STORED RECORDS:
------------------------------------------------------------

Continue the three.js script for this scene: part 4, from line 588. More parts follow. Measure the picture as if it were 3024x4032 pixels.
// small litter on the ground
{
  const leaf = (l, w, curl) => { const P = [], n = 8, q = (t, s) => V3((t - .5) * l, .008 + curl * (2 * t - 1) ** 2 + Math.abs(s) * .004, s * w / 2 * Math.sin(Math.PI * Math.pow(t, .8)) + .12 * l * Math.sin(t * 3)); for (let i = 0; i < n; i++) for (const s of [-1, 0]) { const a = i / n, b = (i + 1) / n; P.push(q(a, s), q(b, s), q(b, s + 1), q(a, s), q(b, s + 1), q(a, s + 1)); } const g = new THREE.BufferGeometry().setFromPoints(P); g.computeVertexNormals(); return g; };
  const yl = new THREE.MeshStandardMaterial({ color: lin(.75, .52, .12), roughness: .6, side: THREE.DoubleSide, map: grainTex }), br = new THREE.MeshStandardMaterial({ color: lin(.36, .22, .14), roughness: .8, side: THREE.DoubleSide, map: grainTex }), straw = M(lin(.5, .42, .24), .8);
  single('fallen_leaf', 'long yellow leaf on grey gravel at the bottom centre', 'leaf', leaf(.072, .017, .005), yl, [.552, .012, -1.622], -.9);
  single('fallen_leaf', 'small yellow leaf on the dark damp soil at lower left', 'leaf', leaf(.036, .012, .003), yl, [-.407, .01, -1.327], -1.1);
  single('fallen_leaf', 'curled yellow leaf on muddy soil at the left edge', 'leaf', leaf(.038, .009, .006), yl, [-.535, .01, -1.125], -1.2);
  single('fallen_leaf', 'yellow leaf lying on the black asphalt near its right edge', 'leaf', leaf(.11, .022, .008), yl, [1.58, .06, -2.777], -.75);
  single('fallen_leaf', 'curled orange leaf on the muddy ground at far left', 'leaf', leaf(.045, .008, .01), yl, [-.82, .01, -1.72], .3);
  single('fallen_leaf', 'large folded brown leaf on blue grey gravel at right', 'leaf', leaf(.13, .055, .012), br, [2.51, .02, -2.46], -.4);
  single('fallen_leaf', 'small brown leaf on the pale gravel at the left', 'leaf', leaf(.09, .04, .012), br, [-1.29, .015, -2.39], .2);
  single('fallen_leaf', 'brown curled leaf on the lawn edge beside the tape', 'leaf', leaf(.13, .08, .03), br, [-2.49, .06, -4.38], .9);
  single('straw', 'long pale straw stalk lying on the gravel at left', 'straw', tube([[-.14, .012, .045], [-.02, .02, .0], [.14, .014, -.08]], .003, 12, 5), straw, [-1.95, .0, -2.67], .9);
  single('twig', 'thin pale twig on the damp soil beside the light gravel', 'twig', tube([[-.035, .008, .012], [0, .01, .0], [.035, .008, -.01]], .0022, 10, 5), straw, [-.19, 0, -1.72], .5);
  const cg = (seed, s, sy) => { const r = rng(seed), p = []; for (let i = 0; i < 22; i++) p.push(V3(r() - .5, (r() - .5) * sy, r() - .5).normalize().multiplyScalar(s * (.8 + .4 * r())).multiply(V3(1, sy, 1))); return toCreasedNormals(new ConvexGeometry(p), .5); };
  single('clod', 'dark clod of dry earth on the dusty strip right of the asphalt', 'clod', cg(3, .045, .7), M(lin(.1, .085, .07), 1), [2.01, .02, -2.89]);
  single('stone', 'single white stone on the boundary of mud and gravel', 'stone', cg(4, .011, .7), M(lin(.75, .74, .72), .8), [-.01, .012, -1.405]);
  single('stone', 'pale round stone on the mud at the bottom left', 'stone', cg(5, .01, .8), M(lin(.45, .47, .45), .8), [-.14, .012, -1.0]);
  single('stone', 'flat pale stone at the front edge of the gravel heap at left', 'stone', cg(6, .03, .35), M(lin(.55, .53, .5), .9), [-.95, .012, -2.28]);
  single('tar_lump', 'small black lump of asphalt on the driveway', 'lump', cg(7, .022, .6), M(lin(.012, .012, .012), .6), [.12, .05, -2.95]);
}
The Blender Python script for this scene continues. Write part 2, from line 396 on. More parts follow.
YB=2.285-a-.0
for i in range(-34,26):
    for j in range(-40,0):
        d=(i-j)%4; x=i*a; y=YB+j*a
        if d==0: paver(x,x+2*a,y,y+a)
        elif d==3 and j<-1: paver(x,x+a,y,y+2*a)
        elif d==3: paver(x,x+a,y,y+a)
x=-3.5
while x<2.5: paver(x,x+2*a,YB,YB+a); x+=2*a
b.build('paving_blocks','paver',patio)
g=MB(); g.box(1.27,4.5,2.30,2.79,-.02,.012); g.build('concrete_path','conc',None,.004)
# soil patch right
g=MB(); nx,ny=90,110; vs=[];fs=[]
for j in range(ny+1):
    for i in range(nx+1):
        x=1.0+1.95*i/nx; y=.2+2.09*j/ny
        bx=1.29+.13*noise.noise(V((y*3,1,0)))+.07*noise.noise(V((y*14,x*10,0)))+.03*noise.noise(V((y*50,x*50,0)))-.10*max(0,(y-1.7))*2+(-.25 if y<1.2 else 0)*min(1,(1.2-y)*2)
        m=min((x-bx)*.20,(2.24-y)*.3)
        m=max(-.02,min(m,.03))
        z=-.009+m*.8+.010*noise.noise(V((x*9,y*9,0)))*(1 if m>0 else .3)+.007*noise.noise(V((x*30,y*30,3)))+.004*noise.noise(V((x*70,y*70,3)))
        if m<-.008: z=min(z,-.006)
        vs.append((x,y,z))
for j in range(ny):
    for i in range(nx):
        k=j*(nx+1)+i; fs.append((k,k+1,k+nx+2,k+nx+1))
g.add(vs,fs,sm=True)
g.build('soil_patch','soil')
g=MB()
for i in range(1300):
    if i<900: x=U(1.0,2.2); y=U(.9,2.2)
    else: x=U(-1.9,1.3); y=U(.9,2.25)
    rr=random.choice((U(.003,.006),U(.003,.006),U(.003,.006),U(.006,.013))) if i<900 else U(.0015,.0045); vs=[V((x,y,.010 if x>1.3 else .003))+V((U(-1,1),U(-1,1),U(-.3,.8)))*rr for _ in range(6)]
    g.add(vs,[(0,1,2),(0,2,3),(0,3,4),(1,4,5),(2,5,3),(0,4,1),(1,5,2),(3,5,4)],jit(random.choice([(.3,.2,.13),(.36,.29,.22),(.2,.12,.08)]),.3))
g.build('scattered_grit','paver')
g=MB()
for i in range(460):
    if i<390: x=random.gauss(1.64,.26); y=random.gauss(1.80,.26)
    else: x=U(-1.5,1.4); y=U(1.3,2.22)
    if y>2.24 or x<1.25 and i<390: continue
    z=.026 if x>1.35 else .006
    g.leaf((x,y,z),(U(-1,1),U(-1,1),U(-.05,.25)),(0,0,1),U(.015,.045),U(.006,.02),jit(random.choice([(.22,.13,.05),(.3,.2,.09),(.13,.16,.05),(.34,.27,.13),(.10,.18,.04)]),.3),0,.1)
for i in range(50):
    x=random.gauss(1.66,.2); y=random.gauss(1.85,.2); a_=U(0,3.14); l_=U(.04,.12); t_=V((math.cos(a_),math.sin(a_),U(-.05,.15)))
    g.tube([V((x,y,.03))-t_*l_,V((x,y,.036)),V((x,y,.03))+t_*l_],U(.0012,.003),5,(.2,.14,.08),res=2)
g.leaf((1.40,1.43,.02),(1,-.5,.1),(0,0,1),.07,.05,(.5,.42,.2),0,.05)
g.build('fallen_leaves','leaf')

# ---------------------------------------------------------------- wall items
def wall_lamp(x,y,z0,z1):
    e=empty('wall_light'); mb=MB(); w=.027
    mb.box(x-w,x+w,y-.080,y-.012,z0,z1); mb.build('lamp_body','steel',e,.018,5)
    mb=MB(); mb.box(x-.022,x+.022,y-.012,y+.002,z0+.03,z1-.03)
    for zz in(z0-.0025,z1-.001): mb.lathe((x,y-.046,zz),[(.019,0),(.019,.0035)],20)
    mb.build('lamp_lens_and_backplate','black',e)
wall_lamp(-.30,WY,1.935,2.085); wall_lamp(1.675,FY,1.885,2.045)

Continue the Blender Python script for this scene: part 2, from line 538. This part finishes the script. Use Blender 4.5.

------------------------------------------------------------

EXERCISE DIRECTIONS:
How many of the lines above include the string "Blender"? Answer with the number only.

COMPLETED TASK:
2